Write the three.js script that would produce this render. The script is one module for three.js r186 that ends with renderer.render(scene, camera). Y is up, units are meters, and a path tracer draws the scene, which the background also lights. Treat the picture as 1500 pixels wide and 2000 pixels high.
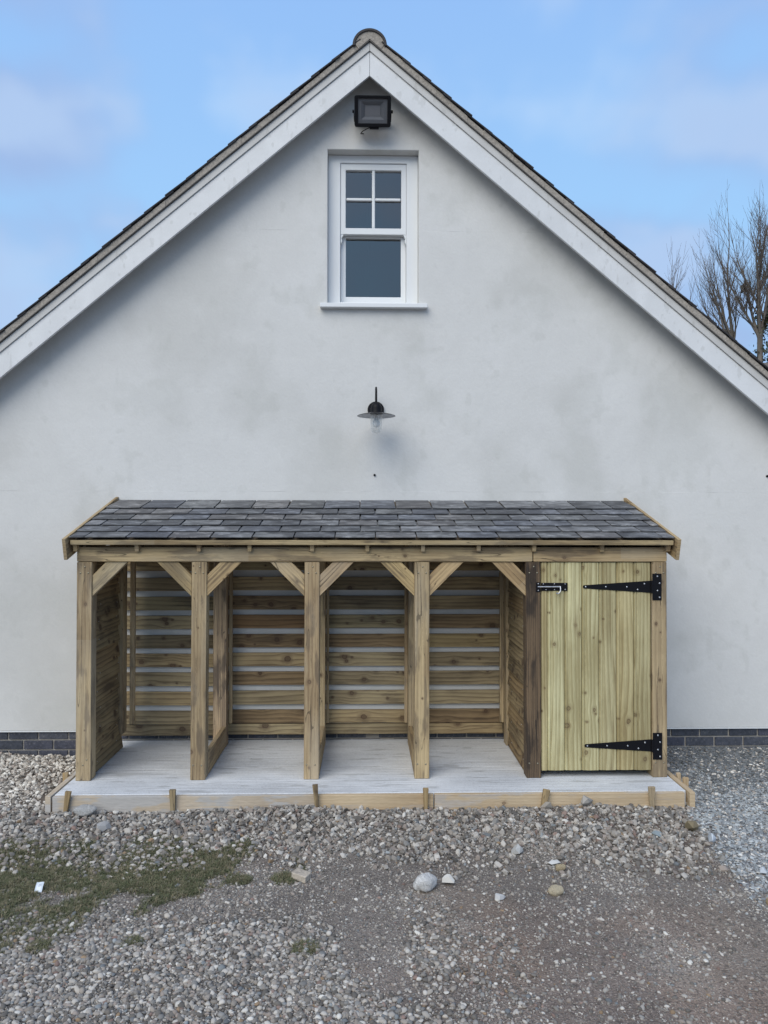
import * as THREE from 'three';
import { RoundedBoxGeometry } from 'three/addons/geometries/RoundedBoxGeometry.js';
import { ConvexGeometry } from 'three/addons/geometries/ConvexGeometry.js';
import { mergeGeometries, mergeVertices } from 'three/addons/utils/BufferGeometryUtils.js';

// ---------------------------------------------------------------- camera, sky, sun, exposure
const scene = new THREE.Scene();
const camera = new THREE.PerspectiveCamera(67.27, 0.75, 0.05, 600);
{
  const yaw = 0.0232, pitch = 0.0131;
  camera.position.set(0, 1.7677, 5.87);
  camera.up.set(-0.0013, 1, 0);
  camera.lookAt(Math.sin(yaw) * Math.cos(pitch) * 10, 1.7677 + Math.sin(pitch) * 10, 5.87 - Math.cos(yaw) * Math.cos(pitch) * 10);
}
const renderer = new THREE.WebGLRenderer({ antialias: true });
renderer.toneMapping = THREE.LinearToneMapping;
renderer.toneMappingExposure = 1.0;
renderer.shadowMap.enabled = true;
const SUN = new THREE.Vector3(-0.47, 0.92, 0.88).normalize();
const sun = new THREE.DirectionalLight(new THREE.Color(1.0, 0.94, 0.82), 2.35);
sun.position.copy(SUN).multiplyScalar(30); sun.target.position.set(0, 1, 0);
sun.castShadow = true; sun.shadow.radius = 96; sun.shadow.mapSize.set(2048, 2048);
Object.assign(sun.shadow.camera, { left: -9, right: 9, top: 9, bottom: -9, near: 1, far: 70 });
scene.add(sun, sun.target);

// ---------------------------------------------------------------- noise
function rng(seed) { let a = seed >>> 0; return () => { a = (a + 0x6D2B79F5) | 0; let t = Math.imul(a ^ (a >>> 15), 1 | a); t = (t + Math.imul(t ^ (t >>> 7), 61 | t)) ^ t; return ((t ^ (t >>> 14)) >>> 0) / 4294967296; }; }
const LAT = new Float32Array(65536); { const r = rng(99); for (let i = 0; i < 65536; i++) LAT[i] = r() * 2 - 1; }
function vn(x, y, px = 256, py = 256, s = 0) {         // value noise, periodic in px, py
  const xi = Math.floor(x), yi = Math.floor(y); let fx = x - xi, fy = y - yi;
  fx = fx * fx * (3 - 2 * fx); fy = fy * fy * (3 - 2 * fy);
  const x0 = ((xi % px) + px) % px, x1 = (x0 + 1) % px, y0 = ((yi % py) + py) % py, y1 = (y0 + 1) % py;
  const h = (a, b) => LAT[(a * 157 + b * 7919 + s * 3571 + ((a * b) & 255) * 31) & 65535];
  const a = h(x0, y0), b = h(x1, y0), c = h(x0, y1), d = h(x1, y1);
  return a + (b - a) * fx + (c - a) * fy + (a - b - c + d) * fx * fy;
}
function fbm(x, y, oct, p = 256, s = 0) { let v = 0, a = 0.5, f = 1; for (let i = 0; i < oct; i++) { v += a * vn(x * f, y * f, p * f, p * f, s + i * 7); a *= 0.5; f *= 2; } return v; }
const clamp = (v, a = 0, b = 1) => Math.min(b, Math.max(a, v));
const sst = (a, b, v) => { const t = clamp((v - a) / (b - a)); return t * t * (3 - 2 * t); };
const lerp = (a, b, t) => a + (b - a) * t;
const mix3 = (a, b, t) => [lerp(a[0], b[0], t), lerp(a[1], b[1], t), lerp(a[2], b[2], t)];
const toS = v => { v = clamp(v); return Math.round(255 * (v <= 0.0031308 ? 12.92 * v : 1.055 * Math.pow(v, 1 / 2.4) - 0.055)); };
function tex(w, h, fn, srgb = true, wrap = THREE.RepeatWrapping) {   // fn(i, j) -> linear [r,g,b] or a number
  const d = new Uint8Array(w * h * 4);
  for (let j = 0; j < h; j++) for (let i = 0; i < w; i++) {
    const c = fn(i, j), k = (j * w + i) * 4;
    if (typeof c === 'number') d[k] = d[k + 1] = d[k + 2] = clamp(Math.round(c * 255), 0, 255);
    else { d[k] = toS(c[0]); d[k + 1] = toS(c[1]); d[k + 2] = toS(c[2]); }
    d[k + 3] = 255;
  }
  const t = new THREE.DataTexture(d, w, h, THREE.RGBAFormat);
  t.wrapS = t.wrapT = wrap; t.magFilter = THREE.LinearFilter; t.minFilter = THREE.LinearMipmapLinearFilter; t.generateMipmaps = true;
  if (srgb) t.colorSpace = THREE.SRGBColorSpace;
  t.needsUpdate = true; return t;
}

// ---------------------------------------------------------------- sky: thin broken cloud over pale blue
{
  const W = 1024, H = 512, d = new Float32Array(W * H * 4);
  // 3-D noise from three planes so the sky has no seam
  const n3 = (x, y, z, f, o, s) => (fbm(x * f + 40, y * f + 40, o, 256, s) + fbm(y * f + 80, z * f + 60, o, 256, s + 3) + fbm(z * f + 20, x * f + 90, o, 256, s + 5)) * 0.75;
  for (let j = 0; j < H; j++) for (let i = 0; i < W; i++) {
    const th = ((j + 0.5) / H - 0.5) * Math.PI, ph = ((i + 0.5) / W - 0.5) * 2 * Math.PI;
    const y = Math.sin(th), x = Math.cos(th) * Math.cos(ph), z = Math.cos(th) * Math.sin(ph);
    const e = Math.max(y, 0);
    let c = mix3([0.39, 0.68, 1.0], [0.26, 0.46, 0.90], sst(0.1, 0.85, e));
    c = mix3([0.56, 0.77, 0.96], c, sst(0.0, 0.2, e));
    // clouds lie on a flat layer overhead: stretch the direction on to it
    const k = 1 / (e + 0.45), cx = x * k, cz = z * k;
    const n = n3(cx, e * 0.6, cz, 2.1, 5, 1), n2 = n3(cx, e * 0.8, cz, 8.5, 6, 11);
    const toSun = x * SUN.x + y * SUN.y + z * SUN.z, g = Math.pow(Math.max(toSun, 0), 4);
    const veil = sst(-0.30, 0.34, n + 0.4 * n2), puff = sst(-0.08, 0.42, n2 * 0.75 + n * 0.3);
    c = mix3(c, mix3([0.345, 0.465, 0.76], [0.52, 0.65, 0.90], 0.04 + 0.7 * g), veil * 0.75);
    c = mix3(c, mix3([0.56, 0.74, 0.98], [0.80, 0.88, 1.0], 0.05 + 0.8 * g), puff * 0.40);
    const hz = Math.pow(Math.max(toSun, 0), 6);
    c = [c[0] + 0.22 * hz, c[1] + 0.22 * hz, c[2] + 0.18 * hz];
    if (y < 0) c = mix3(c, [0.2, 0.2, 0.19], sst(0, 0.06, -y));
    const q = (j * W + i) * 4; d[q] = c[0]; d[q + 1] = c[1]; d[q + 2] = c[2]; d[q + 3] = 1;
  }
  const t = new THREE.DataTexture(d, W, H, THREE.RGBAFormat, THREE.FloatType);
  t.mapping = THREE.EquirectangularReflectionMapping; t.magFilter = t.minFilter = THREE.LinearFilter; t.needsUpdate = true;
  scene.background = t; scene.environment = t;
}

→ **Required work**
Reproduce the data word for word, excluding its pictures.

→ **Response**
Write the three.js script that would produce this render. The script is one module for three.js r186 that ends with renderer.render(scene, camera). Y is up, units are meters, and a path tracer draws the scene, which the background also lights. Treat the picture as 1500 pixels wide and 2000 pixels high.
import * as THREE from 'three';
import { RoundedBoxGeometry } from 'three/addons/geometries/RoundedBoxGeometry.js';
import { ConvexGeometry } from 'three/addons/geometries/ConvexGeometry.js';
import { mergeGeometries, mergeVertices } from 'three/addons/utils/BufferGeometryUtils.js';

// ---------------------------------------------------------------- camera, sky, sun, exposure
const scene = new THREE.Scene();
const camera = new THREE.PerspectiveCamera(67.27, 0.75, 0.05, 600);
{
  const yaw = 0.0232, pitch = 0.0131;
  camera.position.set(0, 1.7677, 5.87);
  camera.up.set(-0.0013, 1, 0);
  camera.lookAt(Math.sin(yaw) * Math.cos(pitch) * 10, 1.7677 + Math.sin(pitch) * 10, 5.87 - Math.cos(yaw) * Math.cos(pitch) * 10);
}
const renderer = new THREE.WebGLRenderer({ antialias: true });
renderer.toneMapping = THREE.LinearToneMapping;
renderer.toneMappingExposure = 1.0;
renderer.shadowMap.enabled = true;
const SUN = new THREE.Vector3(-0.47, 0.92, 0.88).normalize();
const sun = new THREE.DirectionalLight(new THREE.Color(1.0, 0.94, 0.82), 2.35);
sun.position.copy(SUN).multiplyScalar(30); sun.target.position.set(0, 1, 0);
sun.castShadow = true; sun.shadow.radius = 96; sun.shadow.mapSize.set(2048, 2048);
Object.assign(sun.shadow.camera, { left: -9, right: 9, top: 9, bottom: -9, near: 1, far: 70 });
scene.add(sun, sun.target);

// ---------------------------------------------------------------- noise
function rng(seed) { let a = seed >>> 0; return () => { a = (a + 0x6D2B79F5) | 0; let t = Math.imul(a ^ (a >>> 15), 1 | a); t = (t + Math.imul(t ^ (t >>> 7), 61 | t)) ^ t; return ((t ^ (t >>> 14)) >>> 0) / 4294967296; }; }
const LAT = new Float32Array(65536); { const r = rng(99); for (let i = 0; i < 65536; i++) LAT[i] = r() * 2 - 1; }
function vn(x, y, px = 256, py = 256, s = 0) {         // value noise, periodic in px, py
  const xi = Math.floor(x), yi = Math.floor(y); let fx = x - xi, fy = y - yi;
  fx = fx * fx * (3 - 2 * fx); fy = fy * fy * (3 - 2 * fy);
  const x0 = ((xi % px) + px) % px, x1 = (x0 + 1) % px, y0 = ((yi % py) + py) % py, y1 = (y0 + 1) % py;
  const h = (a, b) => LAT[(a * 157 + b * 7919 + s * 3571 + ((a * b) & 255) * 31) & 65535];
  const a = h(x0, y0), b = h(x1, y0), c = h(x0, y1), d = h(x1, y1);
  return a + (b - a) * fx + (c - a) * fy + (a - b - c + d) * fx * fy;
}
function fbm(x, y, oct, p = 256, s = 0) { let v = 0, a = 0.5, f = 1; for (let i = 0; i < oct; i++) { v += a * vn(x * f, y * f, p * f, p * f, s + i * 7); a *= 0.5; f *= 2; } return v; }
const clamp = (v, a = 0, b = 1) => Math.min(b, Math.max(a, v));
const sst = (a, b, v) => { const t = clamp((v - a) / (b - a)); return t * t * (3 - 2 * t); };
const lerp = (a, b, t) => a + (b - a) * t;
const mix3 = (a, b, t) => [lerp(a[0], b[0], t), lerp(a[1], b[1], t), lerp(a[2], b[2], t)];
const toS = v => { v = clamp(v); return Math.round(255 * (v <= 0.0031308 ? 12.92 * v : 1.055 * Math.pow(v, 1 / 2.4) - 0.055)); };
function tex(w, h, fn, srgb = true, wrap = THREE.RepeatWrapping) {   // fn(i, j) -> linear [r,g,b] or a number
  const d = new Uint8Array(w * h * 4);
  for (let j = 0; j < h; j++) for (let i = 0; i < w; i++) {
    const c = fn(i, j), k = (j * w + i) * 4;
    if (typeof c === 'number') d[k] = d[k + 1] = d[k + 2] = clamp(Math.round(c * 255), 0, 255);
    else { d[k] = toS(c[0]); d[k + 1] = toS(c[1]); d[k + 2] = toS(c[2]); }
    d[k + 3] = 255;
  }
  const t = new THREE.DataTexture(d, w, h, THREE.RGBAFormat);
  t.wrapS = t.wrapT = wrap; t.magFilter = THREE.LinearFilter; t.minFilter = THREE.LinearMipmapLinearFilter; t.generateMipmaps = true;
  if (srgb) t.colorSpace = THREE.SRGBColorSpace;
  t.needsUpdate = true; return t;
}

// ---------------------------------------------------------------- sky: thin broken cloud over pale blue
{
  const W = 1024, H = 512, d = new Float32Array(W * H * 4);
  // 3-D noise from three planes so the sky has no seam
  const n3 = (x, y, z, f, o, s) => (fbm(x * f + 40, y * f + 40, o, 256, s) + fbm(y * f + 80, z * f + 60, o, 256, s + 3) + fbm(z * f + 20, x * f + 90, o, 256, s + 5)) * 0.75;
  for (let j = 0; j < H; j++) for (let i = 0; i < W; i++) {
    const th = ((j + 0.5) / H - 0.5) * Math.PI, ph = ((i + 0.5) / W - 0.5) * 2 * Math.PI;
    const y = Math.sin(th), x = Math.cos(th) * Math.cos(ph), z = Math.cos(th) * Math.sin(ph);
    const e = Math.max(y, 0);
    let c = mix3([0.39, 0.68, 1.0], [0.26, 0.46, 0.90], sst(0.1, 0.85, e));
    c = mix3([0.56, 0.77, 0.96], c, sst(0.0, 0.2, e));
    // clouds lie on a flat layer overhead: stretch the direction on to it
    const k = 1 / (e + 0.45), cx = x * k, cz = z * k;
    const n = n3(cx, e * 0.6, cz, 2.1, 5, 1), n2 = n3(cx, e * 0.8, cz, 8.5, 6, 11);
    const toSun = x * SUN.x + y * SUN.y + z * SUN.z, g = Math.pow(Math.max(toSun, 0), 4);
    const veil = sst(-0.30, 0.34, n + 0.4 * n2), puff = sst(-0.08, 0.42, n2 * 0.75 + n * 0.3);
    c = mix3(c, mix3([0.345, 0.465, 0.76], [0.52, 0.65, 0.90], 0.04 + 0.7 * g), veil * 0.75);
    c = mix3(c, mix3([0.56, 0.74, 0.98], [0.80, 0.88, 1.0], 0.05 + 0.8 * g), puff * 0.40);
    const hz = Math.pow(Math.max(toSun, 0), 6);
    c = [c[0] + 0.22 * hz, c[1] + 0.22 * hz, c[2] + 0.18 * hz];
    if (y < 0) c = mix3(c, [0.2, 0.2, 0.19], sst(0, 0.06, -y));
    const q = (j * W + i) * 4; d[q] = c[0]; d[q + 1] = c[1]; d[q + 2] = c[2]; d[q + 3] = 1;
  }
  const t = new THREE.DataTexture(d, W, H, THREE.RGBAFormat, THREE.FloatType);
  t.mapping = THREE.EquirectangularReflectionMapping; t.magFilter = t.minFilter = THREE.LinearFilter; t.needsUpdate = true;
  scene.background = t; scene.environment = t;
}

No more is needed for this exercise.